Han querido las circunstancias que en un período de tiempo relativamente corto, apenas un par de años, hayan pasado por la cartelera una serie de películas de ficción que comparten un rasgo común, el de estar dedicadas a relatar aspectos relativos a la gestación de ciertas cintas que han pasado a los anales del séptimo arte. Si Hitchcock o The Girl se centraban en sendos filmes del orondo mago del suspense (Psicosis y Los pájaros, respectivamente) y Mi semana con Marilyn retrataba los avatares de la rubia platino durante la filmación de El príncipe y la corista (Laurence Olivier, 1957), ahora llega el turno de Mary Poppins (Robert Stevenson, 1964).

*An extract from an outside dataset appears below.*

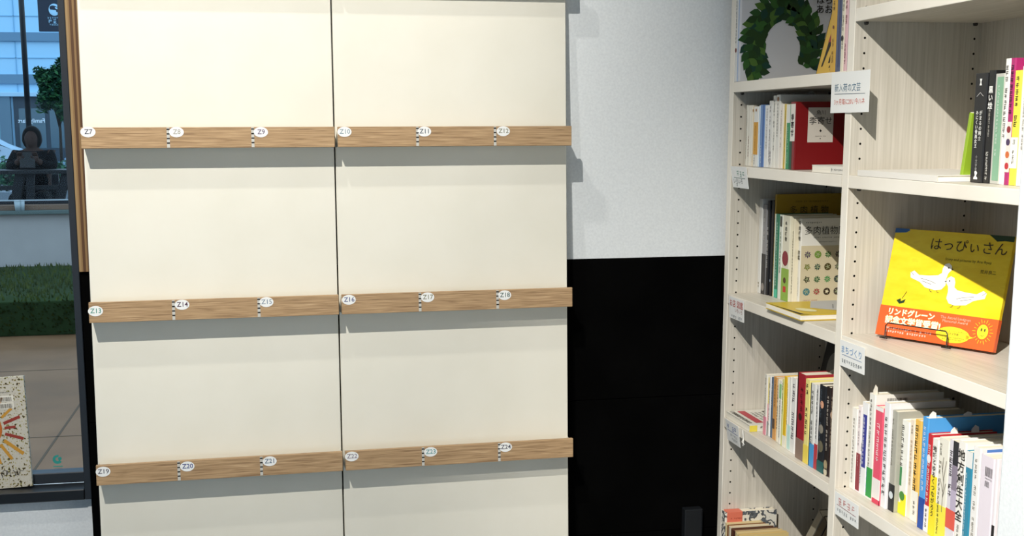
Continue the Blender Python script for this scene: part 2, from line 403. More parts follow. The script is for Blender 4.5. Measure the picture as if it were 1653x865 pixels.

Al encuentro de Mr. Banks es un producto exquisitamente diseñado para complacer a un público generalista que se deje embaucar por los relatos que maquillan la realidad para hacerla parecer más hermosa. Al igual que en los mundos de fantasía de Walt Disney, la película transforma la historia de cómo la escritora australiana P. L. Travers cedió los derechos cinematográficos de su novela para que, tras pasar por el filtro inmisericorde de la maquinaria de Disney, terminara convertida en un éxito clamoroso que con el paso del tiempo ha devenido en un clásico.

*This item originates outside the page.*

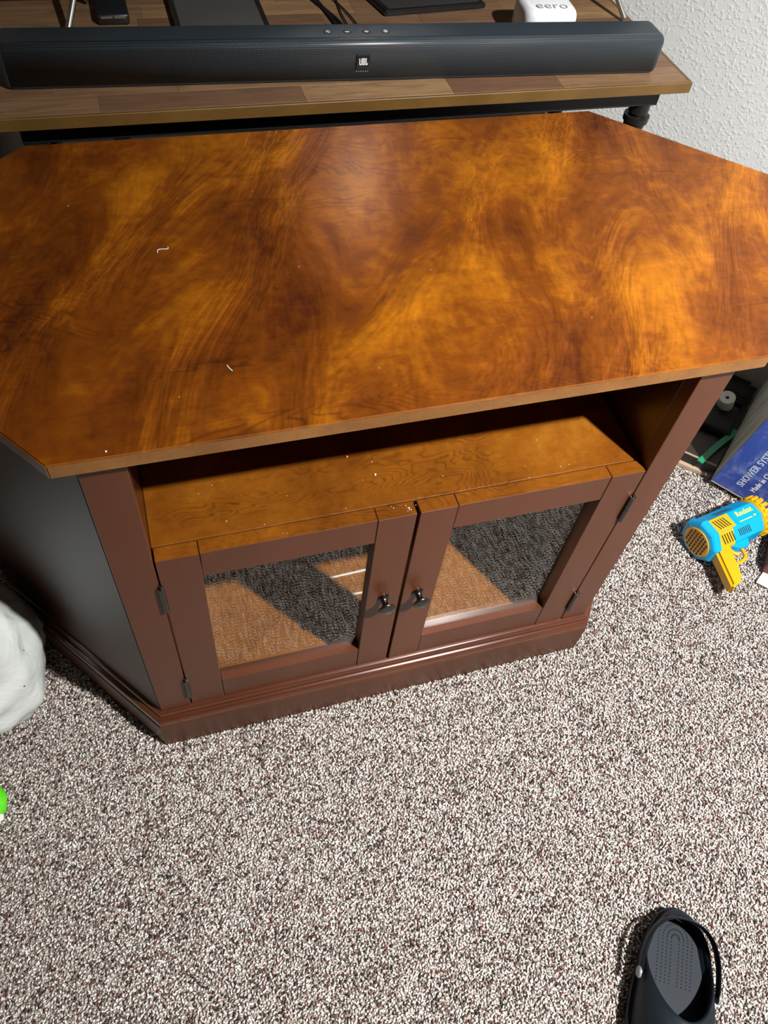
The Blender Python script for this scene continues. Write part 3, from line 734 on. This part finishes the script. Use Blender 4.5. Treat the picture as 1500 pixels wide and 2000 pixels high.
# ------------------------------------------------------------------ white bag, green toy, things at the frame edge
t = NT('white_vinyl'); v = t.coords()
t.set(color=t.mix(lin(196, 200, 196), lin(216, 220, 217), t.noise(v, 5, 3)), rough=.5, spec=.4)
t.bump(t.noise(v, 11, 4, .55, 1.2), .5, .012); MAT['vinyl'] = t.m
from mathutils import noise as mn
WB = thing('white_vinyl_bag', 'white soft vinyl bag slumped on the carpet against the left side of the cabinet', 'bag', (-.350, .146, .0))
bm = bmesh.new(); bmesh.ops.create_icosphere(bm, subdivisions=5, radius=1)
for v_ in bm.verts:
    p = v_.co.copy(); n_ = mn.noise(p*1.7+Vector((3, 1, 7)))*.10+mn.noise(p*4.1)*.035
    ridge = abs(mn.noise(p*2.2+Vector((9, 2, 4))))*.10
    fold = (1-abs(mn.noise(p*1.5+Vector((5, 5, 1)))))**9*.045+(1-abs(mn.noise(p*2.6+Vector((1, 8, 3)))))**12*.02
    k = 1+n_-ridge*.6+fold-.05; zz = p.z*.160*k+.145; 
    v_.co = Vector((p.x*.198*k, p.y*.160*k, max(.0045, zz)))
bagm = obj('bag_body', bm, MAT['vinyl'], WB, smooth=0)
bag_me = bagm.data
bm = bmesh.new()
from mathutils.bvhtree import BVHTree
bb = bmesh.new(); bb.from_mesh(bag_me); tree = BVHTree.FromBMesh(bb)
CAMP = Vector((0.0969267, -0.5236337, 1.3429368)); O_ = Vector((-.325, .085, 0))
for a_, e_ in ((-35, 40), (-10, 22), (-25, 12), (-55, 22), (-70, 42), (5, 42), (-45, 8), (-80, 15), (25, 28)):
    d = Vector((math.cos(math.radians(a_))*math.cos(math.radians(e_)), math.sin(math.radians(a_))*math.cos(math.radians(e_)), math.sin(math.radians(e_))))
    h = tree.ray_cast(Vector((0, 0, .12))+d*.6, -d)
    if h[0] is not None:
        m_ = Matrix.Translation(h[0]) @ h[1].to_track_quat('Z', 'Y').to_matrix().to_4x4()
        bm = bmesh.new(); lathe(bm, [(.0013, 0), (.0013, .0004), (0, .0005)], 8, m_); obj('eyelet', bm, MAT['slot'], WB)
bb.free()
GT = thing('green_toy', 'bright green plastic toy just entering the left edge on the carpet', 'toy', (-.294, -.052, .006))
bm = bmesh.new(); bmesh.ops.create_icosphere(bm, subdivisions=3, radius=1)
for v_ in bm.verts:
    p = v_.co; k = 1+.18*mn.noise(p*2.2); v_.co = Vector((p.x*.040*k, p.y*.036*k, .022+p.z*.022*k))
obj('shell', bm, plain('lime_plastic', (.12, .72, .02, 1), .3, vary=.1), GT, smooth=0)
bm = bmesh.new(); rod(bm, (.024, -.022, .030), (.034, -.028, .034), .006, 14); obj('eye', bm, MAT['white_plastic'], GT, smooth=40)
MAT['maroon'] = plain('maroon_card', lin(84, 34, 34), .5)
bm = bmesh.new(); prism(bm, [(1.222, .050), (1.30, .135), (1.40, .05), (1.31, -.045)], .004, .055, .001)
o = obj('maroon_box', bm, MAT['maroon']); tag(o, 'dark maroon box at the right edge below the toy blaster', 'box')
bm = bmesh.new(); prism(bm, [(1.196, .028), (1.224, .046), (1.265, .010), (1.235, -.015)], .006, .009, .0003)
o = obj('paper_card', bm, MAT['paper']); tag(o, 'white card lying before the maroon box at the right edge', 'paper')
# lint and crumbs
MAT['lint'] = plain('white_lint', (.8, .8, .78, 1), .7)
bm = bmesh.new(); tube(bm, smooth_path([(.115, .2795, HT+.001), (.1165, .2850, HT+.001), (.1225, .2855, HT+.001), (.1275, .2850, HT+.001), (.1280, .2885, HT+.001)], 5), .0004, 5)
tag(obj('lint_thread', bm, MAT['lint']), 'tiny bent white thread on the upper left of the tabletop', 'lint')
bm = bmesh.new(); tube(bm, smooth_path([(.1615, .0835, HT+.001), (.1630, .079, HT+.001), (.1655, .0745, HT+.001)], 5), .0005, 5)
tag(obj('lint_thread', bm, MAT['lint']), 'tiny short white thread near the lower left of the tabletop', 'lint')
random.seed(8); bm = bmesh.new()
def crumb(x, y, z, r):
    b = bmesh.new(); bmesh.ops.create_icosphere(b, subdivisions=1, radius=r); merge(bm, b, Matrix.Translation((x, y, z+r*.7)))
crumb(.033, -.008, HT, .0011); crumb(.337, .071, ZS, .0016); crumb(.309, .108, ZS, .0013)
for i in range(26): crumb(random.uniform(.08, .60), random.uniform(.005, .14), ZS, random.uniform(.0003, .0007))
for i in range(8): crumb(random.gauss(.362, .012), random.uniform(.006, .018), ZS, random.uniform(.0004, .0011))
for i in range(10): crumb(random.uniform(.0, .7), random.uniform(.0, .4), HT, random.uniform(.0003, .0006))
o = obj('crumbs', bm, MAT['lint']); tag(o, 'scattered white crumbs on the cabinet shelf and top', 'crumbs', kind='stuff')

# ------------------------------------------------------------------ carpet pile: one mesh of small looped tufts
rng = np.random.default_rng(4)
sp = .0037
gx, gy = np.meshgrid(np.arange(-.50, 1.40, sp), np.arange(-.80, .58, sp))
P = np.stack([gx.ravel(), gy.ravel()], 1)+rng.uniform(-sp*.55, sp*.55, (gx.size, 2))
keep = (P.sum(1) < 1.196+.355-.012) & (P[:, 1]-P[:, 0] < 1.03)
def inside(P, poly):
    r = np.ones(len(P), bool); n = len(poly)
    for i in range(n):
        a = np.array(poly[i]); b = np.array(poly[(i+1) % n]); e = b-a
        r &= (e[0]*(P[:, 1]-a[1])-e[1]*(P[:, 0]-a[0])) > 0
    return r
keep &= ~inside(P, [tuple(v_) for v_ in offset_poly(BODY, .011)])
P = P[keep]; n = len(P)
tmpl = np.array([(-1, 0, 0), (-.25, -1, .1), (-.25, 1, .1), (0, 0, 1), (.9, -.35, -.1), (.2, 0, -1)], float)
tmpl = np.array([(1, 0, 0), (0, 1, 0), (-1, 0, 0), (0, -1, 0), (0, 0, 1), (0, 0, -1)], float)
fac = np.array([(0, 1, 4), (1, 2, 4), (2, 3, 4), (3, 0, 4), (1, 0, 5), (2, 1, 5), (3, 2, 5), (0, 3, 5)])[:8]
az = rng.uniform(0, PI, n)+.0; az = np.where(rng.random(n) < .5, rng.normal(.7, .5, n), az)
ti = rng.uniform(-.55, .55, n)
sx = rng.uniform(.0024, .0042, n); sy = rng.uniform(.0013, .0021, n); sz = rng.uniform(.0012, .0020, n)
ca_, sa_, ct, st_ = np.cos(az), np.sin(az), np.cos(ti), np.sin(ti)
L = tmpl[None]*np.stack([sx, sy, sz], 1)[:, None]
X = L[..., 0]*ct[:, None]-L[..., 2]*st_[:, None]; Z = L[..., 0]*st_[:, None]+L[..., 2]*ct[:, None]; Y = L[..., 1]
Wx = X*ca_[:, None]-Y*sa_[:, None]+P[:, :1]; Wy = X*sa_[:, None]+Y*ca_[:, None]+P[:, 1:]
Wz = Z+rng.uniform(.0015, .0042, n)[:, None]
V = np.stack([Wx, Wy, Wz], -1).reshape(-1, 3).astype(np.float32)
F = (fac[None]+6*np.arange(n)[:, None, None]).reshape(-1, 3).astype(np.int32)
me = bpy.data.meshes.new('carpet_pile'); me.vertices.add(len(V)); me.vertices.foreach_set('co', V.ravel())
me.loops.add(F.size); me.loops.foreach_set('vertex_index', F.ravel())
me.polygons.add(len(F)); me.polygons.foreach_set('loop_start', np.arange(0, F.size, 3, dtype=np.int32))
me.polygons.foreach_set('loop_total', np.full(len(F), 3, dtype=np.int32))
me.polygons.foreach_set('use_smooth', np.ones(len(F), bool))
me.update()
at = me.attributes.new('tuft', 'FLOAT', 'POINT'); at.data.foreach_set('value', np.repeat(rng.random(n), 6).astype(np.float32))
t = NT('carpet_yarn'); a_ = t.n('ShaderNodeAttribute'); a_.attribute_name = 'tuft'
c = t.n('ShaderNodeValToRGB'); c.color_ramp.interpolation = 'CONSTANT'
stops = [(0, lin(240, 236, 231)), (.20, lin(222, 215, 209)), (.42, lin(196, 188, 181)), (.60, lin(152, 143, 137)), (.74, lin(98, 88, 84)), (.87, lin(64, 55, 53)), (.94, lin(128, 78, 76))]
e = c.color_ramp.elements
while len(e) < len(stops): e.new(.5)
for el, (p, cc) in zip(e, stops): el.position = p; el.color = cc
t.l(a_.outputs['Fac'], c.inputs[0]); t.set(color=c.outputs[0], rough=.85, spec=.15)
o = link('carpet_pile', me, t.m); tag(o, 'short speckled beige grey and maroon looped carpet pile', 'carpet', kind='stuff')
print('tufts', n)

Colaboran en la tarea de embellecimiento un libreto resultón que incluye unos cuantos chistes y momentos ingeniosos, unos personajes bastante bien definidos, un reparto espléndido –cuesta no disfrutar con la labor de cualquiera de los actores principales–, un estilo de narración bien clásico que entra sin problemas, así como un envoltorio reluciente: fotografía, música, decorados... todo contribuye a que sea fácil dejarse embaucar por esta fábula bienintencionada que nos muestra ciertos entresijos de la industria cinematográfica.
Sin embargo, habrá quien quiera rascar por debajo y averiguar que, al contrario de lo que nos muestra la película, Travers siempre renegó de la adaptación que llevó a cabo Disney de su libro, ya que pervertía el sentido último del aquel. Algún apunte hay en Al encuentro de Mr. Banks –se comenta que Mary Poppins no debía resolver los problemas de los niños, sino que servía para enseñarles a madurar y a valerse por sí mismos–, pero según avanza el metraje estos comentarios se diluyen y solo queda espacio para la concordia entre cineasta y escritora, algo que a todas luces supone una flagrante licencia artística para lograr un final feliz que satisfaga a un público generalista.
Dejando a un lado el excesivo endulzamiento del duelo entre Disney y Travers, queda todavía una segunda película paralela que nos narra la infancia de la novelista, muy relacionada con su padre, una niñera y un detalle significativo: la creación de mundos de fantasía para escapar de la realidad, algo que la propia Travers adoptará como modo de vida. Sin embargo, y pese a su posible interés, estos flashbacks rompen el ritmo y el ingenio del resto del film y no aportan nada de auténtico interés, ya que todo lo que incluye es un melodrama demasiado obvio y alargado que podría pasar por mero telefilme de sobremesa.
Así pues, estamos ante un entretenimiento comercial hábilmente pensado para complacer a espectadores con facilidad para ser embaucados, pero que peca de larga, empalagosa y cursi, además de idealizar y endulzar hasta el extremo unos hechos que –es de dominio público– no sucedieron así. Pero claro, la historia la cuentan los vencedores y esta cinta viene de la mano de la propia Disney.